From a small shop owner standpoint, another way to add value to a shop is by checking its highest revenue achieved. For example, if a shop is making $1 million in annual sales, then the shop owner may be able to sell the shop for that same amount regardless of whether or not the shop’s revenue was much smaller in previous years.

Preparing Your Shop

Without a doubt, there is a need for shop owners to understand forthcoming changes in the industry. This is critical to the success and value of their businesses, says Marx. For any shop owner looking to add value to his or her business, he says there are a number of steps that can be taken.

Look at the top-performing shops in your area and use them as a template for how you design and manage your business, he says. Pay close attention to the quality of the customer experience, shop accuracy and reliability, and the reputation your shop has for being timely and fairly priced.

The ability for a repair shop to grow and be successful is tied to its adoption of technology.

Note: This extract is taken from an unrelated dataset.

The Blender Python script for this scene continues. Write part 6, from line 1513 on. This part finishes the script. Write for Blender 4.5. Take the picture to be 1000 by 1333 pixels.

Telematics, Marx foresees, will continue to grow its foothold in the industry and will serve as a major point for change. Shops will need to adapt and become familiar with this technology because it will add value to their shop and improve customer retention.

Even for shop owners that are not looking to sell or be acquired, it is still important to give your business a competitive edge, especially as the number of independent shops decreases over time, Marx says.

If you are considering selling your business, it’s important to start planning at least two to three years ahead of time. According to Marx, when an acquirer wants to buy a shop, the acquirer looks for a business that has experienced 3–6 percent annual growth over the past 3–5 years. Thus, you need to make sure everything is in order inside the shop and operationally.

“I think it’s important to be mindful of which buyer you would want to market your business to, if and when you decide to sell your business,” Marx says.